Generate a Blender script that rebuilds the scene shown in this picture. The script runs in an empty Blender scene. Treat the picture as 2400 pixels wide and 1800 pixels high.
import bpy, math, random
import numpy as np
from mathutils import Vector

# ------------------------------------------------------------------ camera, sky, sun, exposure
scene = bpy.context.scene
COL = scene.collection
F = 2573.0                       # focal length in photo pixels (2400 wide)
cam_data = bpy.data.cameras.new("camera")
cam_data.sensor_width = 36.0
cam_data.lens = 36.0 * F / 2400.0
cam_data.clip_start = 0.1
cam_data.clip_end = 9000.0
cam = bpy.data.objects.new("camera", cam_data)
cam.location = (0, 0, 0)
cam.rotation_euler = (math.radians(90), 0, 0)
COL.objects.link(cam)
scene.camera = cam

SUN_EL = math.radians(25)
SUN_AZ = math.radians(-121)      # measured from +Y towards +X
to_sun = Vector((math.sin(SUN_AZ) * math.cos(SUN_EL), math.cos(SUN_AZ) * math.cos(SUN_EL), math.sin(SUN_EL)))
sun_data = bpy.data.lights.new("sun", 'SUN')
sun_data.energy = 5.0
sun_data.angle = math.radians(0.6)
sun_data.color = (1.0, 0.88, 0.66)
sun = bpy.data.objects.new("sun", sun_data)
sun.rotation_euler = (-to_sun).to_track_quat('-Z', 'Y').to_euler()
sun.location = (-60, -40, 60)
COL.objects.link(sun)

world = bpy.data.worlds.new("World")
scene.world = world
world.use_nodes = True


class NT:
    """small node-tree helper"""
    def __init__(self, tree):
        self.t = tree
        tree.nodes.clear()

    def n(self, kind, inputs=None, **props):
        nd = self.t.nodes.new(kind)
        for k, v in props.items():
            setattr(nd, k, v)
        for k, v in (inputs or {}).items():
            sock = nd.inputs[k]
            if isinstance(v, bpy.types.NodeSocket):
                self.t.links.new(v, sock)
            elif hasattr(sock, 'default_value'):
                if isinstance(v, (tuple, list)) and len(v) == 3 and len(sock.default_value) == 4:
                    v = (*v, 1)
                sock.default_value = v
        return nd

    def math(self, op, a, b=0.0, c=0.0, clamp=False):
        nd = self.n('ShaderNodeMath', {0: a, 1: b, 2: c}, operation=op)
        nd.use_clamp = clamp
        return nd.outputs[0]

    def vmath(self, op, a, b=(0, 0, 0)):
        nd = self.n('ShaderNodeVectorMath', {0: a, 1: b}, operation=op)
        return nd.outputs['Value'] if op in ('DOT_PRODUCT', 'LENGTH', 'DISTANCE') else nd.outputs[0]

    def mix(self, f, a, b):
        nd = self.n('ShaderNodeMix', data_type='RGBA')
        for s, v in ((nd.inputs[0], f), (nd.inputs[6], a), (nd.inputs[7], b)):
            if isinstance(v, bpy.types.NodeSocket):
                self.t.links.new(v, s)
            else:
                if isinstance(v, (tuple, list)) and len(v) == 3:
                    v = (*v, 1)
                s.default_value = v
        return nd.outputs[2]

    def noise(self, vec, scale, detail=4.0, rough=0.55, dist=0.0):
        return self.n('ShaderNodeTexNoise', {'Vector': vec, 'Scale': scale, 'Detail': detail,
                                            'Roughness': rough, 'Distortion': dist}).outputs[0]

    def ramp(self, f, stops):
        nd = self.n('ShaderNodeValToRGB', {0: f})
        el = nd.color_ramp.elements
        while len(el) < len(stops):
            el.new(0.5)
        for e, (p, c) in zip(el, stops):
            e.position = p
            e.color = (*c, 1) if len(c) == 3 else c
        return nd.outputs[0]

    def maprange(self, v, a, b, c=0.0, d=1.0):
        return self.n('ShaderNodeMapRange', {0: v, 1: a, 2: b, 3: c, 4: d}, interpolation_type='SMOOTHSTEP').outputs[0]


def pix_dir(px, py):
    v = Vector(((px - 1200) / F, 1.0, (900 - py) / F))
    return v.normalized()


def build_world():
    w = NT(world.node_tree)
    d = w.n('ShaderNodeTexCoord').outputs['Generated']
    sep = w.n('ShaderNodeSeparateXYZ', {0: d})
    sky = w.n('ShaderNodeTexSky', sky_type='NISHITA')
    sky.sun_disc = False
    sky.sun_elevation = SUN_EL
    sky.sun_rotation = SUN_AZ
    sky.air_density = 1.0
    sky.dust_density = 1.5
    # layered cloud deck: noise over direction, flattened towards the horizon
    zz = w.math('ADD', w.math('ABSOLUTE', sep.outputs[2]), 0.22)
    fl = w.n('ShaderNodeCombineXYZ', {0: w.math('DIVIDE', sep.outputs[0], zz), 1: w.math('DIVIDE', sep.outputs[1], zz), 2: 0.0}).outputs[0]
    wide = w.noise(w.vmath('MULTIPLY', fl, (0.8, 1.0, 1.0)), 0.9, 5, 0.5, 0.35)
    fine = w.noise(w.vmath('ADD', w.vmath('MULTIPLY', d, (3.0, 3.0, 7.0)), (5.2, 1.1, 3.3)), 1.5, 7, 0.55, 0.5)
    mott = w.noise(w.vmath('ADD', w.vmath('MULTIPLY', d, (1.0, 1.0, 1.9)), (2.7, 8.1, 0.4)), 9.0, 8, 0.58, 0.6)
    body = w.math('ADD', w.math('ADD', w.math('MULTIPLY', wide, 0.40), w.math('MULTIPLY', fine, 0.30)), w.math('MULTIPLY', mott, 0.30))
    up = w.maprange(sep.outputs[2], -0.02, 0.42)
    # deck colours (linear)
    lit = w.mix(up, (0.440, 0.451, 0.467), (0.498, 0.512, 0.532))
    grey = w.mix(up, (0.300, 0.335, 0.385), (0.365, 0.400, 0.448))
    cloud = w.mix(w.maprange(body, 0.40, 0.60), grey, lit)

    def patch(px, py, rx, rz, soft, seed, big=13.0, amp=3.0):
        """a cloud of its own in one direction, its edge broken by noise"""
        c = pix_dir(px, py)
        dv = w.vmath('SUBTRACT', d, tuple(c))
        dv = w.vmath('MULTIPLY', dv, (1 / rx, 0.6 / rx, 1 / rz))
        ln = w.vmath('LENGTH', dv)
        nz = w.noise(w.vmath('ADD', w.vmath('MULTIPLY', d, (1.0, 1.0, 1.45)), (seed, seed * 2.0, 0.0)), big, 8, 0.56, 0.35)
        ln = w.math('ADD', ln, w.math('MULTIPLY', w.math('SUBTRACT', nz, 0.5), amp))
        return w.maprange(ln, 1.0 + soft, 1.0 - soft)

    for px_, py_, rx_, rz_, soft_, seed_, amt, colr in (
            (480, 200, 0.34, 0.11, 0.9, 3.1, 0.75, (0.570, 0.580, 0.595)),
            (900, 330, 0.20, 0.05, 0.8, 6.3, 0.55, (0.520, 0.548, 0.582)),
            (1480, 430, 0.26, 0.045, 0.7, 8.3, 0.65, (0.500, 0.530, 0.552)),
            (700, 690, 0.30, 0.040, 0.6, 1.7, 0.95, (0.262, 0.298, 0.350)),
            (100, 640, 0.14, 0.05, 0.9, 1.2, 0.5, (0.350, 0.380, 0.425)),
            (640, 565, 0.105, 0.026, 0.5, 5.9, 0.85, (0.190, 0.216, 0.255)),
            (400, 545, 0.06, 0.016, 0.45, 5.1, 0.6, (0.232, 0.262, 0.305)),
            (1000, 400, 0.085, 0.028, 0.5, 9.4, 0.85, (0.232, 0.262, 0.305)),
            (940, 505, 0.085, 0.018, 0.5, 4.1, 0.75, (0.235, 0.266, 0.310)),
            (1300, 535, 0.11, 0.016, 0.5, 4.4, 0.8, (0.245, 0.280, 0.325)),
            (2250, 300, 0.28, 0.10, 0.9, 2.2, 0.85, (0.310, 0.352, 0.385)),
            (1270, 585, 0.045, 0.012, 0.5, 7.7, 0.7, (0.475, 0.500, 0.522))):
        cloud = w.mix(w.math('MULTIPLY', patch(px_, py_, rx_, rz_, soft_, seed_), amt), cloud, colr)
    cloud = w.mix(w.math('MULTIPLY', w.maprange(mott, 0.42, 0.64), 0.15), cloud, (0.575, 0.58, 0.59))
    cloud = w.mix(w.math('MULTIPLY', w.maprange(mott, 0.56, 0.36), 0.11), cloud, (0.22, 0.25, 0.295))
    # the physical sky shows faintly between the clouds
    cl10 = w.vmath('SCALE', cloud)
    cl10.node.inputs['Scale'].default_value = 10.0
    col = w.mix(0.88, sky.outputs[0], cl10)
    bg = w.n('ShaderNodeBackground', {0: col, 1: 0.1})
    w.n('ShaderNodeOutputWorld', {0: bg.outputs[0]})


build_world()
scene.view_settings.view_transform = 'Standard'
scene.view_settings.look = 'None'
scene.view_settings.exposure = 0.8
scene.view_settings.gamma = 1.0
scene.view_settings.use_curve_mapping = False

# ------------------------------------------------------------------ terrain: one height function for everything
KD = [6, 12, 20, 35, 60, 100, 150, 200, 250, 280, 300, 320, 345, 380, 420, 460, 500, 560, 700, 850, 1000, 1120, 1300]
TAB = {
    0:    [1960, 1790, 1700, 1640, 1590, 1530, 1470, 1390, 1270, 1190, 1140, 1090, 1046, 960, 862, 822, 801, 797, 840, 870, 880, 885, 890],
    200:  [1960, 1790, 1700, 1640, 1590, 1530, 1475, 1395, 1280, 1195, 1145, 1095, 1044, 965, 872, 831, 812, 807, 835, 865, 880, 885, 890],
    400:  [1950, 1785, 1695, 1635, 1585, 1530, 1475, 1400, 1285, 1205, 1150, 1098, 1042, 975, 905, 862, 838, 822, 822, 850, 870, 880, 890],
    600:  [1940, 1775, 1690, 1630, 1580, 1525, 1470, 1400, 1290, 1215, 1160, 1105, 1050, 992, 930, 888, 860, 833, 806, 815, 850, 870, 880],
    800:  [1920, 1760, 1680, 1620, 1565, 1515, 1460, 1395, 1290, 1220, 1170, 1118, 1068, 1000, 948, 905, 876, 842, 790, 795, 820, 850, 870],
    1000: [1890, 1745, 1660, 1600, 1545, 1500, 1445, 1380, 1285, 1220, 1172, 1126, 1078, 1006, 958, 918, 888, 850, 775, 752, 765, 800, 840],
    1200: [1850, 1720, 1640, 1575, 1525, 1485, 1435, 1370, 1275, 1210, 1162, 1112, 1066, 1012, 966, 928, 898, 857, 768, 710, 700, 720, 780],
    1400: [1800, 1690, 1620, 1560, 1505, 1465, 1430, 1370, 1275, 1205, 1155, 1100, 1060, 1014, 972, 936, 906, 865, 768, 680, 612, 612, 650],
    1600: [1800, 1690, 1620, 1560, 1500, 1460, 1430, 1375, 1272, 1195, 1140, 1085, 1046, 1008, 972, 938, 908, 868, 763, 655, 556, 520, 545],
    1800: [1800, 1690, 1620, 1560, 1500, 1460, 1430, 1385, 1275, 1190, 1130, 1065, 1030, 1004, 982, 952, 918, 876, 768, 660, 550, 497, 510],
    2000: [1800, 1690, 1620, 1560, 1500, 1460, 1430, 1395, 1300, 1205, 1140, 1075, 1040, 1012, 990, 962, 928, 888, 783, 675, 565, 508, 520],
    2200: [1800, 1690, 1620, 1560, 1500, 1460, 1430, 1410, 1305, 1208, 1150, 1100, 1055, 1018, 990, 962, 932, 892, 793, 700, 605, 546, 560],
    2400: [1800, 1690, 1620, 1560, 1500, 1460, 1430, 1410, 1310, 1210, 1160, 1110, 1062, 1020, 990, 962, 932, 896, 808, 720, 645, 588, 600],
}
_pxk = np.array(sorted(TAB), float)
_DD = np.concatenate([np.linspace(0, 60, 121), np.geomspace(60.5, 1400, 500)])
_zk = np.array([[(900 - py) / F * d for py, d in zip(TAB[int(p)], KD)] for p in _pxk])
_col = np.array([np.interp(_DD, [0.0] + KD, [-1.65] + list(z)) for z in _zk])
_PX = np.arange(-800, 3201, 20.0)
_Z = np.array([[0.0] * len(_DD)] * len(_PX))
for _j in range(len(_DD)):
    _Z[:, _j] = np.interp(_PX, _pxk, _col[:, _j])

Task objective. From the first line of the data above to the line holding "from mathutils import Vector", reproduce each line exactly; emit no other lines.

Written response.
Generate a Blender script that rebuilds the scene shown in this picture. The script runs in an empty Blender scene. Treat the picture as 2400 pixels wide and 1800 pixels high.
import bpy, math, random
import numpy as np
from mathutils import Vector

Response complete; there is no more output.